(Task details) Lines that contain the string "scene" are to be copied; leave out all others.

>> BEGIN Available data

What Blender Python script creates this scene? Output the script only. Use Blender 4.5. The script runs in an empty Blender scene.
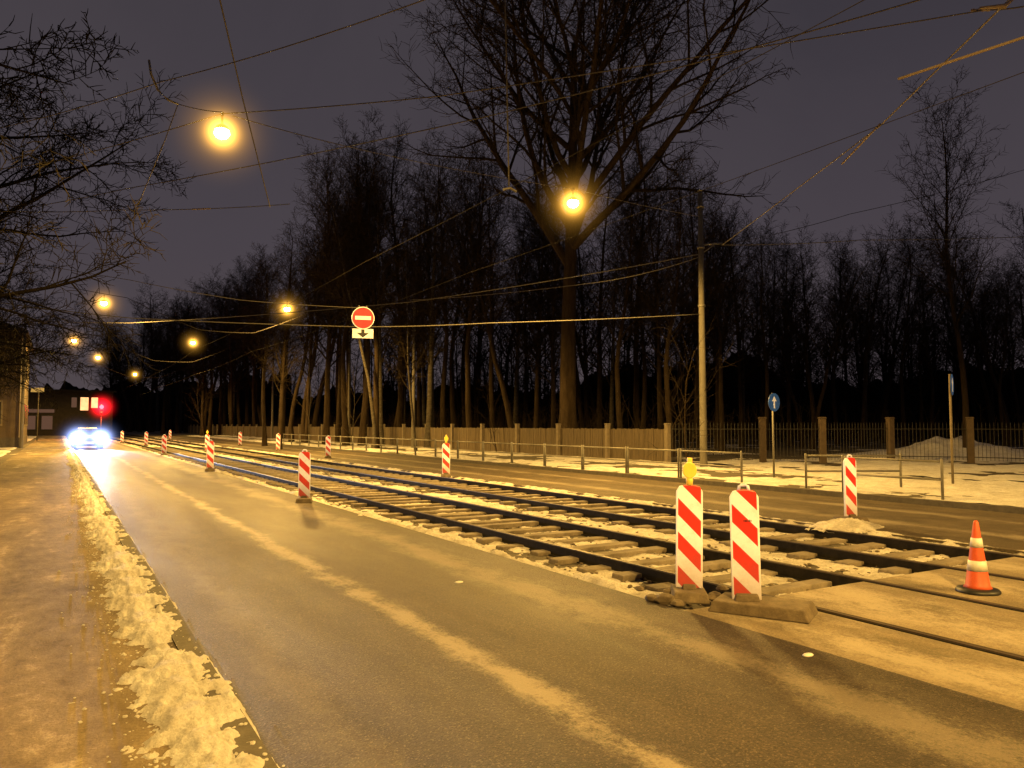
import bpy, math, random
from mathutils import Vector, Matrix, noise
C = bpy.context.scene.collection
R = math.radians
rnd = random.Random(7)
# ------------------------------------------------------------------ camera
F_PX = 769.0; TH = R(30.5); PI_ = R(3.05)
CAM = Vector((0, 0, 1.65))
FW = Vector((math.sin(TH)*math.cos(PI_), math.cos(TH)*math.cos(PI_), math.sin(PI_)))
RT = Vector((math.cos(TH), -math.sin(TH), 0)); UP = RT.cross(FW)
def P(px, py, d):
    return CAM + d*(FW + RT*((px-512)/F_PX) - UP*((py-384)/F_PX))
def G(px, py, z=0.0):
    v = FW + RT*((px-512)/F_PX) - UP*((py-384)/F_PX)
    return CAM + v*((z-CAM.z)/v.z)
cam = bpy.data.cameras.new('camera'); co = bpy.data.objects.new('camera', cam); C.objects.link(co)
cam.sensor_width = 36; cam.lens = F_PX/1024*36; cam.clip_end = 2000; cam.clip_start = .05
co.location = CAM; co.rotation_euler = (R(90)+PI_, 0, -TH)
bpy.context.scene.camera = co
vs = bpy.context.scene.view_settings
vs.view_transform = 'Standard'; vs.look = 'None'; vs.exposure = 0
# ------------------------------------------------------------------ mesh builder
class MB:
    def __init__(s): s.v = []; s.f = []
    def box(s, c, sz, rz=0, top=1.0):
        b = len(s.v); cr, sr = math.cos(rz), math.sin(rz)
        for dz in (-.5, .5):
            k = top if dz > 0 else 1
            for dx, dy in ((-.5,-.5),(.5,-.5),(.5,.5),(-.5,.5)):
                x, y = dx*sz[0]*k, dy*sz[1]*k
                s.v.append((c[0]+x*cr-y*sr, c[1]+x*sr+y*cr, c[2]+dz*sz[2]))
        for q in ((3,2,1,0),(4,5,6,7),(0,1,5,4),(1,2,6,5),(2,3,7,6),(3,0,4,7)):
            s.f.append(tuple(b+i for i in q))
        return s
    def tube(s, pts, rad, n=6, cap=True):
        b = len(s.v); m = len(pts)
        for i, p in enumerate(pts):
            p = Vector(p)
            a = Vector(pts[max(0, i-1)]); c = Vector(pts[min(m-1, i+1)])
            t = (c-a)
            if t.length < 1e-6: t = Vector((0,0,1))
            t.normalize()
            ref = Vector((1,0,0)) if abs(t.x) < .8 else Vector((0,1,0))
            u = t.cross(ref).normalized(); w = t.cross(u)
            r = rad[i] if isinstance(rad, (list, tuple)) else rad
            for k in range(n):
                a2 = 2*math.pi*k/n
                s.v.append(tuple(p + u*(r*math.cos(a2)) + w*(r*math.sin(a2))))
        for i in range(m-1):
            for k in range(n):
                k2 = (k+1) % n
                s.f.append((b+i*n+k, b+i*n+k2, b+(i+1)*n+k2, b+(i+1)*n+k))
        if cap and n > 3:
            s.f.append(tuple(b+k for k in range(n))[::-1]); s.f.append(tuple(b+(m-1)*n+k for k in range(n)))
        return s
    def lathe(s, prof, n=20, c=(0,0,0)):
        b = len(s.v)
        for r, z in prof:
            for k in range(n):
                a = 2*math.pi*k/n
                s.v.append((c[0]+r*math.cos(a), c[1]+r*math.sin(a), c[2]+z))
        for i in range(len(prof)-1):
            for k in range(n):
                k2 = (k+1) % n
                s.f.append((b+i*n+k, b+i*n+k2, b+(i+1)*n+k2, b+(i+1)*n+k))
        s.f.append(tuple(b+k for k in range(n))[::-1]); s.f.append(tuple(b+(len(prof)-1)*n+k for k in range(n)))
        return s
    def prism(s, poly, y0, y1, flip=False):      # poly in x,z extruded on y
        b = len(s.v); n = len(poly)
        for y in (y0, y1):
            for x, z in poly: s.v.append((x, y, z))
        s.f.append(tuple(b+i for i in range(n))); s.f.append(tuple(b+n+i for i in range(n))[::-1])
        for i in range(n):
            j = (i+1) % n
            s.f.append((b+i, b+n+i, b+n+j, b+j))
        return s
    def build(s, name, mat, parent=None, smooth=False, bevel=0):
        me = bpy.data.meshes.new(name); me.from_pydata(s.v, [], s.f); me.update()
        if smooth:
            for p in me.polygons: p.use_smooth = True
        me.materials.append(mat)
        o = bpy.data.objects.new(name, me); C.objects.link(o)
        if parent: o.parent = parent
        if bevel:
            m = o.modifiers.new('bevel', 'BEVEL'); m.width = bevel; m.segments = 2; m.limit_method = 'ANGLE'
        return o
def empty(name, loc=(0,0,0), rz=0, label=None, cat=None, group=None):
    o = bpy.data.objects.new(name, None); C.objects.link(o); o.location = loc; o.rotation_euler = (0,0,rz)
    o.empty_display_size = .1
    return tag(o, label, cat, group)
def tag(o, label=None, cat=None, group=None, kind=None):
    if label: o['label'] = label
    if cat: o['category'] = cat
    if group: o['group'] = group
    if kind: o['kind'] = kind
    return o
def struct(o): o['kind'] = 'structure'; return o
def dup(root, loc, rz=0, sc=1, label=None):
    r = root.copy(); C.objects.link(r); r.location = loc; r.rotation_euler = (0,0,rz)
    r.scale = sc if isinstance(sc, tuple) else (sc,sc,sc)
    if label: r['label'] = label
    for ch in list(root.children):
        c = ch.copy(); C.objects.link(c); c.parent = r
        for g in list(ch.children):
            d = g.copy(); C.objects.link(d); d.parent = c
    return r
# ------------------------------------------------------------------ materials
def newmat(name):
    m = bpy.data.materials.new(name); m.use_nodes = True
    nt = m.node_tree; bs = nt.nodes['Principled BSDF']
    return m, nt, bs
class N:
    def __init__(s, nt): s.nt = nt; s.tc = nt.nodes.new('ShaderNodeTexCoord'); s.co = s.tc.outputs['Object']
    def link(s, a, b): s.nt.links.new(a, b)
    def mapping(s, scale, loc=(0,0,0)):
        m = s.nt.nodes.new('ShaderNodeMapping'); m.inputs['Scale'].default_value = scale; m.inputs['Location'].default_value = loc
        s.link(s.co, m.inputs['Vector']); return m.outputs[0]
    def noise(s, scale, detail=6, rough=.6, vec=None, dist=0):
        n = s.nt.nodes.new('ShaderNodeTexNoise'); n.inputs['Scale'].default_value = scale
        n.inputs['Detail'].default_value = detail; n.inputs['Roughness'].default_value = rough
        n.inputs['Distortion'].default_value = dist
        s.link(vec or s.co, n.inputs['Vector']); return n.outputs['Fac']
    def vor(s, scale, feature='F1', vec=None, out='Distance'):
        n = s.nt.nodes.new('ShaderNodeTexVoronoi'); n.feature = feature; n.inputs['Scale'].default_value = scale
        s.link(vec or s.co, n.inputs['Vector']); return n.outputs[out]
    def ramp(s, fac, a, b, ca=(0,0,0,1), cb=(1,1,1,1)):
        n = s.nt.nodes.new('ShaderNodeValToRGB'); e = n.color_ramp.elements
        e[0].position = a; e[1].position = b; e[0].color = ca; e[1].color = cb
        s.link(fac, n.inputs[0]); return n.outputs[0]
    def math(s, op, a, b=None, c=None, clamp=False):
        n = s.nt.nodes.new('ShaderNodeMath'); n.operation = op; n.use_clamp = clamp
        for i, v in enumerate((a, b, c)):
            if v is None: continue
            if isinstance(v, (int, float)): n.inputs[i].default_value = v
            else: s.link(v, n.inputs[i])
        return n.outputs[0]
    def mix(s, fac, a, b):
        n = s.nt.nodes.new('ShaderNodeMixRGB')
        for i, v in ((0, fac), (1, a), (2, b)):
            if isinstance(v, (int, float)): n.inputs[i].default_value = v
            elif isinstance(v, tuple): n.inputs[i].default_value = (v+(1,))[:4]
            else: s.link(v, n.inputs[i])
        return n.outputs[0]
    def xyz(s):
        n = s.nt.nodes.new('ShaderNodeSeparateXYZ'); s.link(s.co, n.inputs[0]); return n.outputs
    def bump(s, h, bs, strength=.3, dist=.02):
        n = s.nt.nodes.new('ShaderNodeBump'); n.inputs['Strength'].default_value = strength; n.inputs['Distance'].default_value = dist
        s.link(h, n.inputs['Height']); s.link(n.outputs[0], bs.inputs['Normal'])
def nmat(name, c1, c2, scale=4, rough=.8, bump=.3, bd=.01, metal=0, stretch=(1,1,1), spec=.5):
    m, nt, bs = newmat(name); n = N(nt)
    v = n.mapping(stretch)
    a = n.noise(scale, 8, .65, v)
    col = n.mix(n.ramp(a, .35, .65), c1, c2)
    fine = n.noise(scale*9, 4, .6, v)
    col = n.mix(n.math('MULTIPLY', fine, .5), col, tuple(x*.55 for x in c1))
    n.link(col, bs.inputs['Base Color'])
    n.link(n.math('MULTIPLY_ADD', fine, .25, rough-.12), bs.inputs['Roughness'])
    bs.inputs['Metallic'].default_value = metal
    bs.inputs['Specular IOR Level'].default_value = spec
    if bump: n.bump(n.math('ADD', a, fine), bs, bump, bd)
    return m
def plain(name, c1, c2, scale=3, spec=.1):
    m, nt, bs = newmat(name); n = N(nt)
    n.link(n.mix(n.noise(scale, 2), c1, c2), bs.inputs['Base Color']); bs.inputs['Roughness'].default_value = .95
    bs.inputs['Specular IOR Level'].default_value = spec
    return m
def emat(name, col, strength, var=.2, sc=6):
    m = bpy.data.materials.new(name); m.use_nodes = True; nt = m.node_tree; nt.nodes.clear()
    o = nt.nodes.new('ShaderNodeOutputMaterial'); e = nt.nodes.new('ShaderNodeEmission')
    n = N(nt)
    e.inputs[0].default_value = col+(1,)
    n.link(n.math('MULTIPLY_ADD', n.noise(sc, 2), strength*var, strength*(1-var/2)), e.inputs[1])
    nt.links.new(e.outputs[0], o.inputs[0]); m.cycles.emission_sampling = 'NONE'
    return m
def halomat(name, col, peak, R0, pw=5.0, tail=.0):  # emission-only volume, paints a soft glow around a light
    m = bpy.data.materials.new(name); m.use_nodes = True; nt = m.node_tree; nt.nodes.clear()
    o = nt.nodes.new('ShaderNodeOutputMaterial'); e = nt.nodes.new('ShaderNodeEmission'); n = N(nt)
    l = nt.nodes.new('ShaderNodeVectorMath'); l.operation = 'LENGTH'; n.link(n.co, l.inputs[0])
    f0 = n.math('SUBTRACT', 1.0, n.math('DIVIDE', l.outputs['Value'], R0), clamp=True)
    f = n.math('MULTIPLY', n.math('POWER', f0, pw), peak)
    if tail: f = n.math('ADD', f, n.math('MULTIPLY', n.math('POWER', f0, 3.0), tail))
    e.inputs[0].default_value = col+(1,); n.link(f, e.inputs[1]); nt.links.new(e.outputs[0], o.inputs['Volume'])
    m.cycles.emission_sampling = 'NONE'
    return m
M = {}
def road_mat(name, base, base2, stripe=None, rough=.50, grain=1.0):
    m, nt, bs = newmat(name); n = N(nt); x, y, z = n.xyz()
    st = n.mapping((1, .12, 1))
    big = n.noise(.55, 6, .6, st, .6); mid = n.noise(3.2, 8, .7, n.mapping((1, .35, 1))); fine = n.noise(45, 6, .9)
    agg = n.vor(70); cell = n.vor(110, out='Color'); pat = n.noise(1.3, 7, .75, n.mapping((1,.6,1)), .5)
    col = n.mix(n.ramp(big, .35, .68), base, base2)
    col = n.mix(n.math('MULTIPLY', n.ramp(mid, .42, .75), .6), col, tuple(c*2.1 for c in base2))
    col = n.mix(n.math('MULTIPLY', n.ramp(pat, .48, .64), .45), col, tuple(c*.5 for c in base))
    col = n.mix(n.math('MULTIPLY', n.ramp(fine, .44, .58), .8*grain), col, tuple(c*.25 for c in base))
    sc = nt.nodes.new('ShaderNodeSeparateColor'); n.link(cell, sc.inputs[0])
    col = n.mix(n.math('MULTIPLY', n.ramp(sc.outputs[0], .84, .99), .45), col, (.24,.19,.125))
    if stripe:
        for sx, w, k in stripe:
            wob = n.math('MULTIPLY_ADD', n.noise(.7, 5, .6), .4, sx-.2)
            d = n.math('ABSOLUTE', n.math('SUBTRACT', x, wob))
            band = n.math('SUBTRACT', 1.0, n.math('DIVIDE', d, w), clamp=True)
            nn = n.math('ADD', n.math('MULTIPLY', n.noise(1.4, 9, .8, n.mapping((1,.55,1))), .6), n.math('MULTIPLY', n.noise(26, 8, .9), .4))
            br = n.ramp(n.math('ADD', n.math('MULTIPLY', band, .15), nn), .56, .66)
            br = n.math('MULTIPLY', n.math('MULTIPLY', br, k), n.ramp(band, 0.0, .7))
            col = n.mix(br, col, (.44,.38,.29))
    n.link(col, bs.inputs['Base Color'])
    rg = n.math('MULTIPLY_ADD', n.ramp(big, .3, .7), .28, rough)
    n.link(rg, bs.inputs['Roughness'])
    bs.inputs['Specular IOR Level'].default_value = .3
    h = n.math('ADD', n.math('MULTIPLY', fine, 1.4), n.math('ADD', n.math('MULTIPLY', agg, .8), n.math('MULTIPLY', mid, 1.5)))
    n.bump(h, bs, .8, .012)
    return m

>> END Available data

(Correct result)
What Blender Python script creates this scene? Output the script only. Use Blender 4.5. The script runs in an empty Blender scene.
C = bpy.context.scene.collection
bpy.context.scene.camera = co
vs = bpy.context.scene.view_settings